Police Lt. Stephanie Egnezzo, the traffic bureau commander, went through her recommendation list — which includes barring parking on the south side of Mount Vernon — at the Township Council’s conference meeting on Tuesday night. Her report also suggested that there be no parking permitted at the easternmost end of three dead-end roads that are adjacent to Brookdale Park,  not only Mount Vernon but also Chester Road and Gordonhurst Avenue.    

Egnezzo’s other recommendations were that there be no parking from west of Mount Vernon’s dead end to the first driveway on the street’s north side because there’s a fire hydrant there and responders need access to it; and that parking be barred within 4 feet of driveways in the affected streets.
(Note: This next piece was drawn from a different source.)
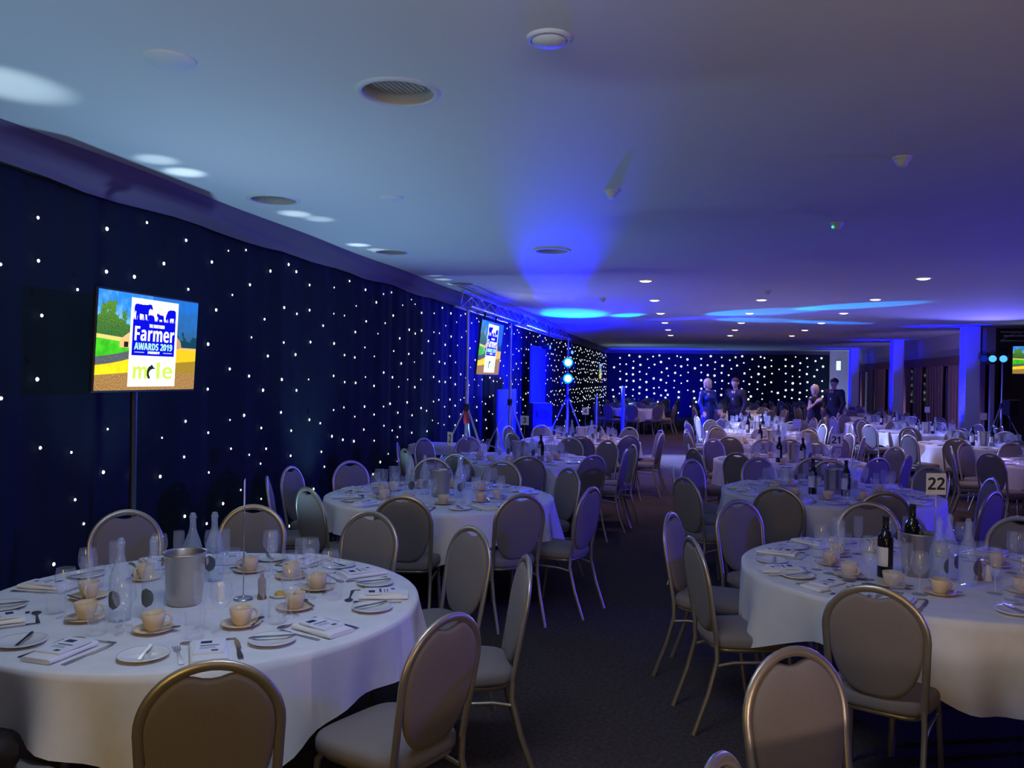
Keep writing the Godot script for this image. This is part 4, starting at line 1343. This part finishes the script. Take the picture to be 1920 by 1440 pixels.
func lay_table(c: Vector3, nm: String, level: int, angles: Array) -> void:
	if nm.begins_with("table just"):
		return
	# ten places at the table, in step with its chairs where it has them
	var order := clockwise(angles)
	while order.size() > 10:
		order.remove_at(5)
	while order.size() < 10:
		# a place without a chair in view goes into the widest gap
		var gap := 0.0
		var best := 0.0
		for i in order.size():
			var d := fposmod(order[i] - order[(i + 1) % order.size()], 360.0)
			if d > gap:
				gap = d
				best = order[i] - d / (3.0 if d > 85.0 else 2.0)
		order.append(best)
		order = clockwise(order)
	for k in 10:
		var a := deg_to_rad(order[k])
		var b := Basis(Vector3.UP, a)
		var w := "%s place clockwise from near side, %s" % [ORD[k], nm]
		var jz := 0.012 * sin(k * 3.3 + c.z)
		if level == 0:
			if k % 2 == 0:
				put("wine_glass", "tiny clear wine glass, " + w, c, b, Vector3(0.04, 0, 0.50), 0, "wine glasses on the " + nm)
			put("folded_napkin", "white folded napkin, " + w, c, b, Vector3(0, 0, 0.76), a, "napkins on the " + nm)
			continue
		put("folded_napkin", "white folded napkin, " + w, c, b, Vector3(0, 0, 0.76 + jz), a, "napkins on the " + nm)
		put("wine_glass", "clear wine glass, " + w, c, b, Vector3(0.05, 0, 0.52 + jz), a, "wine glasses on the " + nm)
		put("tumbler", "clear tumbler, " + w, c, b, Vector3(-0.04, 0, 0.55 + jz), a, "tumblers on the " + nm)
		if level == 1:
			put("flute_glass", "clear champagne flute, " + w, c, b, Vector3(-0.03, 0, 0.43 + jz), a, "flutes on the " + nm)
			put("side_plate", "small white side plate, " + w, c, b, Vector3(-0.205, 0, 0.725 + jz), a, "side plates on the " + nm)
			continue
		put("menu_booklet", "white printed menu lying on the napkin, " + w, c, b, Vector3(0.004, 0.0205, 0.75 + jz), a + 0.12 * sin(k * 2.0), "menus on the " + nm)
		put("side_plate", "small white side plate, " + w, c, b, Vector3(-0.205, 0, 0.725 + jz), a, "side plates on the " + nm)
		put("saucer", "cream saucer, " + w, c, b, Vector3(0.125, 0, 0.455 + jz), a, "saucers on the " + nm)
		put("coffee_cup", "cream coffee cup on its saucer, " + w, c, b, Vector3(0.125, 0.0065, 0.455 + jz), a + 0.7 + 0.5 * sin(k * 1.9), "coffee cups on the " + nm)
		put("flute_glass", "clear champagne flute, " + w, c, b, Vector3(-0.02, 0, 0.44 + jz), a, "flutes on the " + nm)
		if level < 3:
			continue
		put("butter_knife", "butter knife lying on the side plate, " + w, c, b, Vector3(-0.200, 0.0175, 0.715 + jz), a + 0.5 + 0.7 * sin(k * 4.0), "butter knives on the " + nm)
		put("table_knife", "steel table knife, " + w, c, b, Vector3(0.098, 0, 0.735 + jz), a + 0.08 * sin(k * 7.0), "table knives on the " + nm)
		put("table_fork", "steel table fork, " + w, c, b, Vector3(-0.095, 0, 0.735 + jz), a + 0.10 * sin(k * 5.0), "table forks on the " + nm)
		put("dessert_spoon", "steel dessert spoon above the napkin, " + w, c, b, Vector3(0.0, 0, 0.615 + jz), a + PI / 2, "dessert spoons on the " + nm)
		put("teaspoon", "small teaspoon beside the cup, " + w, c, b, Vector3(0.185, 0.016, 0.47 + jz), a - 0.4, "teaspoons on the " + nm)
	if level == 0:
		return
	var n := ["upper", "lower"]
	var I := Basis()
	var gr := "bottles on the " + nm
	if nm == "first curtain-side table":
		put("ice_bucket", "brushed metal ice bucket among the bottles, " + nm, c, I, Vector3(-0.02, 0, 0.10), 0.4)
		for q in [[-0.12, 0.37, "near left"], [-0.02, 0.31, "near right"], [-0.20, -0.23, "far left"], [-0.12, -0.28, "far right"]]:
			put("water_bottle", "clear water bottle at the %s of the ice bucket, %s" % [q[2], nm], c, I, Vector3(q[0], 0, q[1]), -0.35, gr)
		number_stand(c + Vector3(0.18, TOP, -0.02), "1", deg_to_rad(-62.0), nm)
		put("pepper_mill", "dark wooden pepper mill beside the butter dish, " + nm, c, I, Vector3(0.25, 0, -0.05), 0)
		put("salt_shaker", "white salt shaker left of the number stand, " + nm, c, I, Vector3(0.10, 0, 0.02), 0)
		var d := thing("butter_dish", "small dish holding a yellow butter curl, " + nm, "dish", c + Vector3(0.31, TOP, -0.10))
		part(d, "dish", lathe([[0.0, 0.0], [0.03, 0.0], [0.048, 0.014], [0.046, 0.016], [0.028, 0.005], [0.0, 0.004]], 20), M.china)
		part(d, "butter", lathe([[0.0, 0.005], [0.024, 0.006], [0.026, 0.014], [0.018, 0.024], [0.0, 0.028]], 14), M.lemon)
	elif nm == "first middle table":
		put("wine_bottle", "dark wine bottle with white label left of the ice bucket, " + nm, c, I, Vector3(-0.24, 0, 0.18), -0.2, gr)
		put("ice_bucket", "brushed metal ice bucket among the bottles, " + nm, c, I, Vector3(-0.07, 0, 0.10), 0.4)
		put("wine_bottle", "dark wine bottle standing in the ice bucket, " + nm, c, I, Vector3(-0.09, 0.05, 0.07), 0.2, gr)
		for q in [[-0.01, 0.24, "near right"], [0.07, 0.12, "far right"], [0.12, 0.24, "right-hand side"]]:
			put("water_bottle", "clear water bottle at the %s of the ice bucket, %s" % [q[2], nm], c, I, Vector3(q[0], 0, q[1]), 0.6, gr)
		number_stand(c + Vector3(0.03, TOP, 0.02), "22", deg_to_rad(16.0), nm)
		put("pepper_mill", "dark pepper mill beside the salt shaker, " + nm, c, I, Vector3(0.20, 0, 0.13), 0)
		put("salt_shaker", "white salt shaker beside the pepper mill, " + nm, c, I, Vector3(0.245, 0, 0.13), 0)
	else:
		put("ice_bucket", "metal ice bucket amid the bottles, " + nm, c, I, Vector3(0.02, 0, 0.06), 0.4)
		var left := nm.ends_with("curtain-side table")
		for q in ([[-0.22, 0.10, "left"], [-0.14, -0.02, "far left"], [0.16, -0.05, "far right"], [0.18, 0.08, "right"]] if left else [[0.17, 0.10, "right"], [0.20, -0.05, "far right"]]):
			put("water_bottle", "clear water bottle to the %s of the ice bucket, %s" % [q[2], nm], c, I, Vector3(q[0], 0, q[1]), 0.3, gr)
		for q in ([[0.30, 0.16, "right"]] if left else [[-0.16, 0.14, "left"], [0.10, 0.20, "near right"]]):
			if nm == "second curtain-side table":
				continue
			put("wine_bottle", "dark wine bottle to the %s of the ice bucket, %s" % [q[2], nm], c, I, Vector3(q[0], 0, q[1]), -0.2, gr)
		var nums := {"second curtain-side table": "2", "third curtain-side table": "3", "fourth curtain-side table": "4", "second middle table": "21", "third middle table": "", "second pillar-side table": "", "third pillar-side table": ""}
		if nums.has(nm):
			number_stand(c + Vector3(0.06, TOP, -0.06), nums[nm], deg_to_rad({"2": -50.0, "3": -10.0, "4": 0.0, "21": 14.0, "": 18.0}[nums[nm]]), nm)
	if nm == "fourth middle table":
		var gl := thing("glass_globe", "large clear glass globe vase on a stem, " + nm, "vase", c + Vector3(0.12, TOP, 0.42))
		part(gl, "globe", lathe([[0.02, 0.09], [0.08, 0.10], [0.125, 0.15], [0.140, 0.22], [0.125, 0.29], [0.085, 0.335]], 28), M.bottle)
		part(gl, "stem", lathe([[0.07, 0.0], [0.072, 0.006], [0.02, 0.02], [0.016, 0.05], [0.02, 0.09]], 20, true), M.bottle)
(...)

The lieutenant has been working for months with Mount Vernon residents to address their concerns about people speeding down their short street and blocking their driveways when they visit Brookdale’s dog park, accessing it at the end of the dead-end street. Essex County officials are considering modifying the dog park entrance, which could solve some of the issues that Mount Vernon residents have faced. But those possible changes are just pending at this point.

After Egnezzo went through her list, several people who live on Mount Vernon Road told the council they didn’t want parking barred on one side of their street, that such a change would create even more problems for them.

“By and large we’ve been very pleased with the response [from the township],” Rich Boniface said. “The thing that is making people nervous is the no-parking on one side, on the south side of the street.”

The dog-park people are taking up half the parking on the street, according to Boniface, and “it seems like the answer now is to take away the other half of the parking.”

His wife Shana Boniface told the council that limiting parking to one side of Mount Vernon Road would pose a safety threat, because people visiting residents on the street might be forced to park on Grove Street and fight its traffic to get to their destinations on the dead-end street.

“Mount Vernon is a small street,” she said. “There’s no place for overflow parking except on Grove Street.”

“The safety issue is more getting a fire truck down there,” Mayor Robert Jackson told her.

As part of her report, Egnezzo said that she had consulted with the Montclair Fire Department and asked it to evaluate Mount Vernon Road in terms of getting emergency vehicles down the narrow street. Fire officials said they were concerned because when cars are parked on both sides of the street, emergency vehicles don’t have the necessary clearance, according to Egnezzo. Mount Vernon is only 25.9 feet wide, which doesn’t allow the 15-foot clearance that emergency vehicles need if cars are parked at both sides of the street, she said.

Fourth Ward Councilwoman Renée Baskerville asked that the township research state laws that may set requirements regarding parking for streets that are 25 feet wide or narrower.

Third Ward Councilman Sean Spiller told the Mount Vernon residents that if state law mandates that there be parking on only one side of their street, the municipality’s hands will be tied.

“I’m fine with parking on both sides, if that’s legally allowed,” he said. “But if we hear back that you can’t do that, we’re going to vote, I think, to not allow it.”

Residents on Chester and Gordonhurst need to be notified of the police department’s recommendations, added Deputy Mayor William Hurlock.